Choice Realty Spokane, a residential real estate brokerage that offers its agents a lower-cost alternative to conventional agent commission arrangements, has moved into an about 800-square-foot space on the first floor of the Minnesota Building, at 423 W. First. Owner Diana Schuster began operating the company a year ago in a smaller space inside the Spokane Entrepreneurial Center, at 308 W. First.
Schuster says she believes the new office will appeal to clients and agents alike.
Choice Realty currently has one full-time administrative employee and two agents, including Schuster. Schuster says she would like to have about 30 agents working with the brokerage eventually, and might open a second brokerage office here in the future.
Schuster, who has been working in the real estate field since 1994, says her brokerage is tailored to home-based real estate agents who would like to keep more of their commissions.
"Pay the broker less, you keep more," she says.
She notes that agents typically are independent contractors who pay for their own marketing tools, such as signs and flyers, as well as key lockboxes and other tools of the trade. She says the reduced number of transactions occurring right now combined with the customary big cuts taken out of agents' commissions by brokerages can make it difficult for agents to survive in this tough economic climate.
Choice Realty charges its agents a $200 transaction fee and an administrative fee of 5 percent of each commission they receive, plus a monthly $500 brokerage fee. Schuster says that a typically good commission split for agents is 70 percent, with 30 percent going to the brokerage, which usually also charges 6 percent of the agent's commission as an additional fee.

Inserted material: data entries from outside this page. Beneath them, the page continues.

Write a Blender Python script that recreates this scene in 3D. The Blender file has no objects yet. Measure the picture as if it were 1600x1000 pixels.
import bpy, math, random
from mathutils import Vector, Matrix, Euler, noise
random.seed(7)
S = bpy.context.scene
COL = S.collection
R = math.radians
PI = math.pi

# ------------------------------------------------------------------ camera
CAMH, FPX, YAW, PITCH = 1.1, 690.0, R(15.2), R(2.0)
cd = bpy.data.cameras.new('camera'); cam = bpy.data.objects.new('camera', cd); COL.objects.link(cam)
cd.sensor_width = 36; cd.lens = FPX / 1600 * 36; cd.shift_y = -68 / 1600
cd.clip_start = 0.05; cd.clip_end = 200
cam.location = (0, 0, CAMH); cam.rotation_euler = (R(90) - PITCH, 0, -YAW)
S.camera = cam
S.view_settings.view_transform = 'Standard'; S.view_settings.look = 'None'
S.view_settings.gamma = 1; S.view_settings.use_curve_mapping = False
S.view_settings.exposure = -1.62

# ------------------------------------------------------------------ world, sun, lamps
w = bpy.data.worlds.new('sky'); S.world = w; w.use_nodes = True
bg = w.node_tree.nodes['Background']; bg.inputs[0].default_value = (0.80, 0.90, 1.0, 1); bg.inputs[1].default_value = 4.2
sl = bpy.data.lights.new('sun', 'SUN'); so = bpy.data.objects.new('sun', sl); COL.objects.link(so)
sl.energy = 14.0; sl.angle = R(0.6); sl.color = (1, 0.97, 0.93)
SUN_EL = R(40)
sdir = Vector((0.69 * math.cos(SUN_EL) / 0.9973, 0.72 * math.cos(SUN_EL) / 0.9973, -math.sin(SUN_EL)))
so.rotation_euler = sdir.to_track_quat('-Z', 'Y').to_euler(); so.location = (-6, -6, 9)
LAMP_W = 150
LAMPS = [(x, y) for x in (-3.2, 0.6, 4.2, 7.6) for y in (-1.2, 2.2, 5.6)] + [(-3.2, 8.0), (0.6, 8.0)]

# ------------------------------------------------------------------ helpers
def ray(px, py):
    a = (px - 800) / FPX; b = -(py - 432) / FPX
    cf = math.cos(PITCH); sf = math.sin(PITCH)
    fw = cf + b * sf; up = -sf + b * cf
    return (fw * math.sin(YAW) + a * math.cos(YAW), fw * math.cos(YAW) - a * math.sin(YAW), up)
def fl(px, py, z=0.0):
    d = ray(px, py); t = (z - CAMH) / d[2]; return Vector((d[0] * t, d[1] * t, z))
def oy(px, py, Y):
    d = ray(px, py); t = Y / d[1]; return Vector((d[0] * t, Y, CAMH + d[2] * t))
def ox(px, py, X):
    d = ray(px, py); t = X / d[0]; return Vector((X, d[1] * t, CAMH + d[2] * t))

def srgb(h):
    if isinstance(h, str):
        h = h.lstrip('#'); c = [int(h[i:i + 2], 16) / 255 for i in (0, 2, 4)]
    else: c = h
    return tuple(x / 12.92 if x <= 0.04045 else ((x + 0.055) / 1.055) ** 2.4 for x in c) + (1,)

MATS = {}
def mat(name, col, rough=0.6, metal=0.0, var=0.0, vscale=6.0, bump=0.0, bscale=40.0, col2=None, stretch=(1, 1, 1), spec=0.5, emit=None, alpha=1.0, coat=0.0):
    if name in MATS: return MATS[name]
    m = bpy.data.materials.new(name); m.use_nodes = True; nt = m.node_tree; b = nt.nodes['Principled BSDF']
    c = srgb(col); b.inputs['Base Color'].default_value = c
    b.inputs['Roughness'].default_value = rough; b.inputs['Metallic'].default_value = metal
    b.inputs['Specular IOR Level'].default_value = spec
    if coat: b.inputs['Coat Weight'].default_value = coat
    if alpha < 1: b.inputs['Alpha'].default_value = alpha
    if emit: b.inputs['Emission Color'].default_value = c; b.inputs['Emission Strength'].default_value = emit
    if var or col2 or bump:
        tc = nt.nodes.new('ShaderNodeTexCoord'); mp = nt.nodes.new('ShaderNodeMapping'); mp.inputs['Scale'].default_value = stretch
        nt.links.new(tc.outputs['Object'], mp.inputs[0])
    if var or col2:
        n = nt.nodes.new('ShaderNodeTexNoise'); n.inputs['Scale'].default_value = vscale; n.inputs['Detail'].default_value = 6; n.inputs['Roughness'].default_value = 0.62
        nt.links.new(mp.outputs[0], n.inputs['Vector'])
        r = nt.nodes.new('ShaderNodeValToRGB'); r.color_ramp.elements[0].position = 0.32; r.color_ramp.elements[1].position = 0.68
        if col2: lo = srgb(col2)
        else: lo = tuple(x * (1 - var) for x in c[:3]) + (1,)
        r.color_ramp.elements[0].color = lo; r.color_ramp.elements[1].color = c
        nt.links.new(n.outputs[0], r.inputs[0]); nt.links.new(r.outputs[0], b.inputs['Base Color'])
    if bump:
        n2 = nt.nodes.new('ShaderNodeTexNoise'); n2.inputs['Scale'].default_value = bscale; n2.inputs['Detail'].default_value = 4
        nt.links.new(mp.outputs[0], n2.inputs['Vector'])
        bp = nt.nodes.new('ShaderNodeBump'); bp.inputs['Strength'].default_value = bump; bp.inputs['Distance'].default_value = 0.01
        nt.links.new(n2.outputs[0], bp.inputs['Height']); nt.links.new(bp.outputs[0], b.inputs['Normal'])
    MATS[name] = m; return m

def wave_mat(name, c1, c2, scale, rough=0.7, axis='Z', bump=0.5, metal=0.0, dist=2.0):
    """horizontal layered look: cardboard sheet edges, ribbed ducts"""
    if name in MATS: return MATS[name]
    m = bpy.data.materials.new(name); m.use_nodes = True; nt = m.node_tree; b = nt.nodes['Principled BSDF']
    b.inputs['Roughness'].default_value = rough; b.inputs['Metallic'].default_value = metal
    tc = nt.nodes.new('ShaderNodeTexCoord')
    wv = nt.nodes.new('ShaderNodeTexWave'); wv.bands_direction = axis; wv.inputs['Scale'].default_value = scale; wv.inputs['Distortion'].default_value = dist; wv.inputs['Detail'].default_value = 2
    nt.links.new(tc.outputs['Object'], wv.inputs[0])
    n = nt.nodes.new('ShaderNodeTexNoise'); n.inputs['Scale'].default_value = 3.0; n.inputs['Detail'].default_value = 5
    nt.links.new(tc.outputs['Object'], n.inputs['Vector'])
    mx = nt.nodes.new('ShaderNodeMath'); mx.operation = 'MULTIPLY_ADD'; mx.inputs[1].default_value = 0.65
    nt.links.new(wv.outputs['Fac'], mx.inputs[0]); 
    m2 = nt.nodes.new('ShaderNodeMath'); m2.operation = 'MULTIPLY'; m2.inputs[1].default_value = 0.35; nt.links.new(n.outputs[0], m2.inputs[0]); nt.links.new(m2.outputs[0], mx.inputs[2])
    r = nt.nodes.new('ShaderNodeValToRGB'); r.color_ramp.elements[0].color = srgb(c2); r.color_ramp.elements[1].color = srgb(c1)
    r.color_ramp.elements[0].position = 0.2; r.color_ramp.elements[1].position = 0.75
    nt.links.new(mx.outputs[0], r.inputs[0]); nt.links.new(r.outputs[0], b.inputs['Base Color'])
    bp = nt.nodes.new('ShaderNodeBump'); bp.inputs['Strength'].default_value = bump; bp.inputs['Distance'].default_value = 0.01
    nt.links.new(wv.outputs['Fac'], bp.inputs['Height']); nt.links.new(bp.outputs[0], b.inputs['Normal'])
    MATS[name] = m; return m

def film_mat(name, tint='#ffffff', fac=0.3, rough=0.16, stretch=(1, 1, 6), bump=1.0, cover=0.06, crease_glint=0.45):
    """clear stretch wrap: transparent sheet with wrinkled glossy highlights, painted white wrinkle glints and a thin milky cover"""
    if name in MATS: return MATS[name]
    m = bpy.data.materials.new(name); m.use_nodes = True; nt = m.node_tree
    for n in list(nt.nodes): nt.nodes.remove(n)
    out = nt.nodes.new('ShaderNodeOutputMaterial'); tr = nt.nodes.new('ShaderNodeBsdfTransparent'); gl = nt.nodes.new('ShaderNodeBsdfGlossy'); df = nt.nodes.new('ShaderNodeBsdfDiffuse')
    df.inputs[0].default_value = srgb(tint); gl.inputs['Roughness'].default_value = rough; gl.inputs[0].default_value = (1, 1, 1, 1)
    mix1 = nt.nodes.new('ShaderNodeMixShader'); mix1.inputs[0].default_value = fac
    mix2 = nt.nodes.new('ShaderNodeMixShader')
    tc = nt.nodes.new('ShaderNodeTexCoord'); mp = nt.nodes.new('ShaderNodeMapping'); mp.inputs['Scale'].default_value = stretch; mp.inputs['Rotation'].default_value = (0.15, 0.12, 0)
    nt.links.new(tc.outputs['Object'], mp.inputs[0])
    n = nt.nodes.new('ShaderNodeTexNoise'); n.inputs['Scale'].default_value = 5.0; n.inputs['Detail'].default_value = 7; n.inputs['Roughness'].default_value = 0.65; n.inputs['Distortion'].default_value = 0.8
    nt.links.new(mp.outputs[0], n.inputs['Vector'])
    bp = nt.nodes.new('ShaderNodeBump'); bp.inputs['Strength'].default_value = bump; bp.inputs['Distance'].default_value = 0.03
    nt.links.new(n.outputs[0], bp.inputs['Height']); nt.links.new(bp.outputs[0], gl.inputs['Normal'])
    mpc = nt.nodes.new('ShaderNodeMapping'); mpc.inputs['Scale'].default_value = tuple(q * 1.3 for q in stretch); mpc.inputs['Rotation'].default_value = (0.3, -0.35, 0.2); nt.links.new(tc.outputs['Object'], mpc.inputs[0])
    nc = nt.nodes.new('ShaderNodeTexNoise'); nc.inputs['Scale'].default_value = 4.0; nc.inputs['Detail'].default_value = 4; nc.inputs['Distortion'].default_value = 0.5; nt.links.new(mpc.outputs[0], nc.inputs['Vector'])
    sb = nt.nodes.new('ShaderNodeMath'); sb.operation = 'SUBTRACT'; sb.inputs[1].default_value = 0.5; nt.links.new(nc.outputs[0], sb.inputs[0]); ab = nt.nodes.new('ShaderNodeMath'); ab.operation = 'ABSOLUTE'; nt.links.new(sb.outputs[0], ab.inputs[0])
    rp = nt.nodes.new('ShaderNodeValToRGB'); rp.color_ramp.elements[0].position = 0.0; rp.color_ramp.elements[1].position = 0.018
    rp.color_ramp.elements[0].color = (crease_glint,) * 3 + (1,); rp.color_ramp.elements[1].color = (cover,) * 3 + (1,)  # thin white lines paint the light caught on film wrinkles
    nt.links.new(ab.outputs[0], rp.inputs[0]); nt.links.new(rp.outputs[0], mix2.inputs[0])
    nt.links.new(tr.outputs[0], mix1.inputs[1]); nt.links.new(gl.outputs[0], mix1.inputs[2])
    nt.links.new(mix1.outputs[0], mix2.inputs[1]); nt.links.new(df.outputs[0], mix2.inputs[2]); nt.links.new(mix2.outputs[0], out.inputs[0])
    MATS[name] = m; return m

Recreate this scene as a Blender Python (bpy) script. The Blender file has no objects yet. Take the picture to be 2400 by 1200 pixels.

Thus, on a sale of a $170,000 home, where agents receive a 3 percent commission of $5,100, Choice Realty's agents would take home $4,145 after paying the required fees, compared with $3,264 at a typical traditional agency. If a Choice Realty agent sold a second $170,000 home that month, their take-home pay would jump to $4,645 for that home, since they've already paid the $500 monthly brokerage fee.
"With the real estate market the way it is, agents just have to figure out how to make more money," she says.
The Puget Sound Business Journal recently reported that about 2,800 Washington state real estate agents have left the business since the end of 2007, a decrease of about 9 percent. Schuster says she has seen some examples of that locally as well, and says her brokerage is well-positioned to weather downturns in the market.
In addition to lower fees, Schuster's agents have round-the-clock access to the company's downtown office, which she designed to resemble a coffee shop rather than an office.
The office features wireless Internet service, cozy chairs, high tables and stools, and a sofa. "Agents are often signing contracts at coffee shops instead of their offices, so I designed the brokerage accordingly," she says.
Schuster declines to disclose her cost in renovating the space, but says she acted as her own general contractor and spent five months completely transforming the previously unoccupied space before opening the office at the beginning of November. Renovation work included removing and constructing walls, and installing hardwood floors, plumbing, and lighting.